Der Bank Blog: Und wie schaut es mit Beispielen für die Marktseite aus?
Julia Heinzer: Auch für die Markseite gibt es interessante Use Cases. Nur ein paar Beispiele an dieser Stelle: Bei Anleihen ermöglicht die Nutzung von Blockchain eine Erstausgabe direkt an den Käufer und ohne Zwischenparteien. Die vereinfacht und beschleunigt den Prozess und erlaubt eine günstigere Durchführung. Der Einsatz der Wertpapierleihe zur Deckung von Lieferschwierigkeiten wird durch eine geringere Fehlerrate in der Abwicklung zum Teil unnötig.

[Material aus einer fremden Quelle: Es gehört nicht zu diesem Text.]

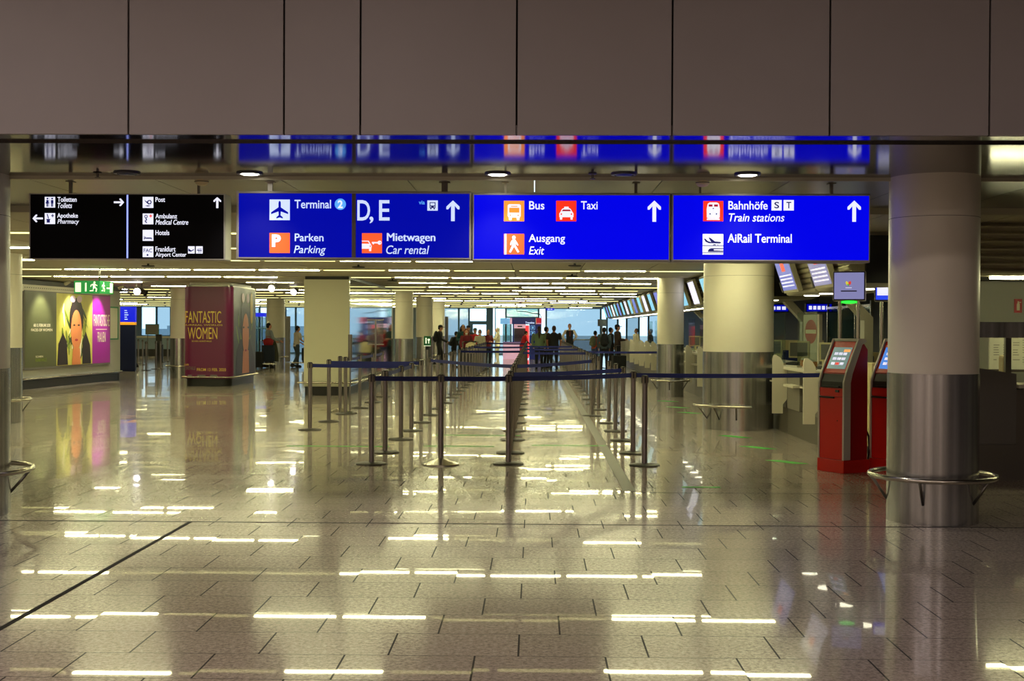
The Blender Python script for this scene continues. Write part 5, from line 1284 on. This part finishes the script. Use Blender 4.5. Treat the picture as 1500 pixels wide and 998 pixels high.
def suitcase(loc, rz, m, label, w=.42, h=.62, d=.26, handle=True, z=.0):
    o = thing('suitcase', label, 'suitcase', Vector(loc)+Vector((0, 0, z)), rz)
    b = MB(m).box(-w/2, w/2, -d/2, d/2, .05, h, .035)
    for q in range(5): b.box(-w/2+.06+q*(w-.14)/4, -w/2+.08+q*(w-.14)/4, -d/2-.006, -d/2+.02, .1, h-.06)
    b.build('shell', o)
    for sx in (-1, 1):
        for sy in (-1, 1): MB('black_plastic').tube([(sx*(w/2-.06)-.015, sy*(d/2-.05), .03), (sx*(w/2-.06)+.015, sy*(d/2-.05), .03)], .03, 12).build('wheel', o)
    if handle: MB('steel_dark').tube([(-.09, d/2-.05, h-.02), (-.09, d/2-.05, h+.36), (.09, d/2-.05, h+.36), (.09, d/2-.05, h-.02)], .01, 8).build('handle', o)
    return o
def trolley(loc, rz, label):
    o = thing('luggage_trolley', label, 'luggage trolley', loc, rz)
    MB('rail_steel').tube([(-.28, .45, .18), (-.24, -.45, .18), (.24, -.45, .18), (.28, .45, .18)], .018, 8, True).box(-.25, .25, -.43, .43, .17, .185).build('platform', o)
    MB('rail_steel').tube([(-.27, .45, .18), (-.27, .5, 1.02), (.27, .5, 1.02), (.27, .45, .18)], .018, 8).tube([(-.27, .48, .6), (.27, .48, .6)], .012, 8).build('frame', o)
    MB('black_plastic').tube([(-.22, .5, 1.02), (.22, .5, 1.02)], .026, 10).build('handle', o)
    for x, y in ((-.24, .4), (.24, .4), (0, -.4)): MB('black_plastic').tube([(x-.02, y, .08), (x+.02, y, .08)], .08, 14).tube([(x, y, .08), (x, y, .18)], .012, 6).build('wheel', o)
    return o
R_, A_W, L_ = PI/2, PI, -PI/2
person(187, 541, 1.66, L_-.4, 'person in black walking behind the end of the poster wall', 'cloth_black', 'cloth_navy', pose='walk', lean=.12)
person(394, 541, 1.66, R_+.6, 'dark-haired person in a light grey shirt behind stacked luggage', 'cloth_grey', 'cloth_olive', pose='push', Y=45.6)
person(434, 538, 1.56, R_+.7, 'person in a white shirt and slate trousers pushing a trolley', 'cloth_white', 'cloth_slate', pose='push', sleeves='short', lean=.10)
p4 = person(643, 530, 1.62, R_, 'person in black with a cap and backpack beside the green post sign', 'cloth_black', 'cloth_black', pose='push', cap='cloth_black', lean=.1, Y=50)
backpack(p4, 'cloth_black', 'black backpack on the person with the cap')
p5 = person(665, 530, 1.38, R_+.5, 'short person in black at the left end of the luggage group', 'cloth_black', 'cloth_black', pose='hold', lean=.2, Y=47); backpack(p5, 'case_black', 'black backpack with pale patch at the left of the luggage group', .9)
person(678.5, 540, 1.63, .35, 'dark-haired person in a teal top standing at the back of the luggage group', 'cloth_teal', 'cloth_black', hair='hair_black', pose='hold', Y=46.8, hairlong=2)
person(683, 545, 1.50, 0.1, 'red-haired person in a face mask bending over the luggage', 'cloth_burgundy', 'cloth_black', hair='hair_auburn', pose='push', lean=.3, mask=True, hairlong=2, Y=44.2)
person(686, 540, 1.6, .2, 'person in a dark cap mostly hidden behind the red-haired person', 'cloth_slate', 'cloth_black', cap='cloth_navy', Y=48.5)
person(696, 540, 1.50, .3, 'person in a red plaid top and patterned hat in the luggage group', 'cloth_red', 'cloth_denim', cap='bag_olive', pose='hold', Y=48)
person(704, 540, 1.45, -.3, 'person in a white top with yellow sleeves leaning on the luggage', 'cloth_cream', 'cloth_denim', hair='hair_brown', pose='push', lean=.15, Y=46.5, mask=True)
person(715, 540, 1.45, .5, 'person in burgundy facing the figure in the white suit', 'cloth_burgundy', 'cloth_black', pose='hold', Y=50)
person(729, 540, 1.52, L_+.2, 'person in a white hooded protective suit reaching towards the group', 'cloth_cream', 'cloth_cream', pose='reach', suit=True, mask=True, Y=52, shoe='shoe_white')
person(765, 540, 1.42, R_+.4, 'person in a bright red coat stooping at the exchange booth', 'cloth_red', 'cloth_red', pose='reach', lean=.35, coat=.3, Y=55)
person(790, 541, 1.58, A_W, 'person with a dark ponytail in a sage green jumper seen from behind', 'cloth_green', 'cloth_black', hair='hair_brown', hairlong=1, pose='stand', Y=45.2, bulk=1.2)
person(800.5, 541, 1.57, A_W-.9, 'person in brown mostly hidden beside the green jumper', 'cloth_brown', 'cloth_black', hair='hair_black', Y=46.6)
person(811.5, 541, 1.60, A_W+.1, 'broad person in a black t-shirt seen from behind in the right lane', 'cloth_black', 'cloth_black', hair='hair_brown', sleeves='short', Y=45.0, bulk=1.22, skin='skin_dark')
person(834.5, 530, 1.72, .05, 'person in a black waistcoat and tie facing the viewer by the blue far wall', 'cloth_white', 'cloth_black', hair='hair_red', vest='cloth_black', tie=True, pose='hips', Y=57)
p16 = person(871, 541, 1.42, R_+.9, 'person in an orange top with an olive backpack in front of the desks', 'cloth_orange', 'cloth_denim', pose='hold', Y=48.5, lean=.1); backpack(p16, 'bag_olive', 'olive backpack on the person in orange', 1.05)
p17 = person(885, 541, 1.55, A_W, 'person in a dark jacket with a big black backpack seen from behind', 'cloth_slate', 'cloth_black', hair='hair_black', skin='skin_dark', Y=45.3, bulk=1.12); backpack(p17, 'cloth_black', 'big black backpack on the person in the dark jacket', 1.1)
p18 = person(904.5, 541, 1.66, R_+.3, 'person in a brown jacket and dark cap standing by the desks', 'cloth_brown', 'cloth_black', cap='cloth_black', pose='hold', Y=46.5, bulk=1.1)
person(895, 541, 1.55, R_+.3, 'dark-haired person partly hidden behind the brown jacket', 'cloth_black', 'cloth_black', hair='hair_black', Y=48.5)
person(932, 541, 1.52, L_+.5, 'member of staff in a cream coat and face mask behind the desks', 'cloth_cream', 'cloth_slate', hair='hair_grey', mask=True, Y=55)
person(953, 541, 1.50, L_+.2, 'dark-clothed person behind the desks near the slim column', 'cloth_black', 'cloth_black', Y=50.5)
# luggage
def at(px, Y): return Vector((yp(px, 480, Y).x, Y, 0))
suitcase(at(907, 45.6), .2, 'case_black', 'black wheeled suitcase beside the person in the brown jacket', .5, .52, .3)
trolley(at(394, 44.7), .3, 'luggage trolley with stacked cases in front of the person in grey')
suitcase(at(393, 44.55), .1, 'case_navy', 'big navy suitcase at the front of the left luggage trolley', .46, .66, .2, False, .19)
suitcase(at(379, 44.3), -.1, 'case_black', 'black suitcase standing left of the navy one', .34, .62, .24)
o = thing('travel_bag', 'red soft bag on top of the navy suitcase', 'bag', at(393, 44.6)+Vector((0, 0, .85)), .2)
b = MB('bag_red'); b.ell((0, 0, .13), (.20, .13, .14), 16, 9); b.box(-.17, .17, -.1, .1, 0, .2, .04); union(b, 'body', o, .016, 2); MB('bag_red').tube([(-.08, 0, .24), (-.06, 0, .32), (.06, 0, .32), (.08, 0, .24)], .012, 8).build('handle', o)
o = thing('jacket', 'olive jacket draped over the left trolley luggage', 'jacket', at(400, 44.9)+Vector((0, 0, .25)))
b = MB('cloth_olive'); b.rings([[(rx*math.cos(2*PI*q/16)+dx, .1*math.sin(2*PI*q/16), z) for q in range(16)] for z, rx, dx in ((0, .08, .12), (.2, .12, .10), (.45, .14, .04), (.65, .20, -.06), (.75, .22, -.14))]); b.cap((-.2, 0, .72), (-.28, -.02, .35), .07, .05); union(b, 'cloth', o, .016, 3)
trolley(at(444, 46.0), -1.2, 'luggage trolley pushed by the person in the white shirt'); suitcase(at(448, 45.9), -1.2, 'case_black', 'dark case on the trolley behind the mirrored pillar edge', .4, .55, .24, False, .19)
trolley(at(692, 43.4), .2, 'luggage trolley loaded with bags in the left queue lane')
for px, dz, m, w_, lab in ((684, .19, 'case_black', .22, 'black bag at the left of the loaded queue trolley'), (697, .19, 'bag_olive', .24, 'olive bag at the right of the loaded queue trolley'), (690, .62, 'plastic_cream', .26, 'cream bundle on top of the loaded queue trolley')):
    o = thing('travel_bag', lab, 'bag', at(px, 43.2)+Vector((0, 0, dz)), .2)
    b = MB(m); b.ell((0, 0, .2), (w_*.8, .16, .2), 16, 9); b.box(-w_*.7, w_*.7, -.13, .13, 0, .34, .05); union(b, 'body', o, .018, 2); MB('black_plastic').tube([(-.08, 0, .38), (-.06, 0, .46), (.06, 0, .46), (.08, 0, .38)], .012, 8).build('handle', o)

Für die übrigen Wertpapierleihegeschäfte (zur Refinanzierung oder Kapitalerhöhung) ist sogar ein vorausschauendes Reporting potenzieller Geschäfte möglich.
Vielfältige Herausforderungen bei der Nutzung von Blockchains
Der Bank Blog: Welches sind die wichtigsten Hemmnisse einer Einführung von Blockchain-Technologien auf breiter Ebene in der Finanzindustrie?
Julia Heinzer: Bei aller Euphorie wird oftmals außer Acht gelassen, dass es nicht die eine verwendungsbereite Blockchain gibt: Genauso wie Anwendungsphantasien und Investitionen explodieren, wuchern auch verschiedenste und nicht kompatible Technologie- und Lösungsansätze in fast unübersichtlicher Weise. Darüber hinaus lässt sich die Technologie und ihre abgeleiteten Lösungsansätze noch lange nicht als ausgereift bezeichnen.
Die grundsätzlichen Herausforderungen lassen sich in die Felder Regulatorik, Skalierbarkeit, Geschwindigkeit und Sicherheit unterteilen. Diskutiert wird außerdem, ob die Rechnerkapazitäten ausreichen, um zum Beispiel Blockchains mit Transaktionsdaten des Billionen schweren Anleihemarktes umzusetzen. Ein weiteres Problem der noch unreifen Technologie ist das stark wachsende Datenvolumen. Bei der Blockchain werden per Definition keine alten Daten gelöscht. Eine große Anzahl an Teilnehmern und Transaktionen würde zu einer exponentiellen Steigerung des Datenvolumens führen. Um das zu verhindern, müssen entsprechende Archivierungskonzepte entwickelt werden, die heute noch nicht existieren.
Banken sollten sich fokussieren
Der Bank Blog: Wie lauten Ihre Empfehlungen für Finanzinstitute im Hinblick auf das Thema Blockchain?
Julia Heinzer: Banken sollten sich auf die Lieferung erster echter Anwendungsfälle für Blockchain-Technologie fokussieren. Der Nutzen solcher Anwendungsfälle wird im ersten Schritt wahrscheinlich in Prozessoptimierung, Reduktion von Komplexität, Erhöhung von Geschwindigkeit und Sicherheit und am Ende Kostenreduzierung liegen. Wenn eine breitere Blockchain-Infrastruktur etabliert ist, werden in einem zweiten Schritt neue, bislang teilweise noch nicht skizzierbare Geschäftsmodelle entstehen, welche die Ertragsstrukturen deutlich verändern werden. Eine Bearbeitung gemeinsam mit FinTechs ist gegebenenfalls sinnvoll, vor allem wenn kurzfristig nicht ausreichend interne Expertise vorhanden ist. Ein Fokus auf multilaterale Kooperationen reduziert sicherlich diese Risiken, ist aber aufgrund der aktuellen Heterogenität der technologischen Lösungen, der fehlenden regulatorischen Rahmenwerke und den zu erwartenden langwierigen Abstimmungen kein gangbarer Weg, um sich frühzeitig Vorteile im Wettbewerb zu verschaffen. Engagements in multilateralen Initiativen zur Etablierung von Industriestandards können deshalb zwar parallel stattfinden, sollten aber die interne Entwicklung nicht stören. Denn erst wenn eine breitere Blockchain-Infrastruktur und industrielle Standards etabliert sind, werden in einem zweiten Schritt neue, bislang teilweise noch nicht skizzierbare Geschäftsmodelle entstehen, welche die Ertragsstrukturen deutlich verändern können.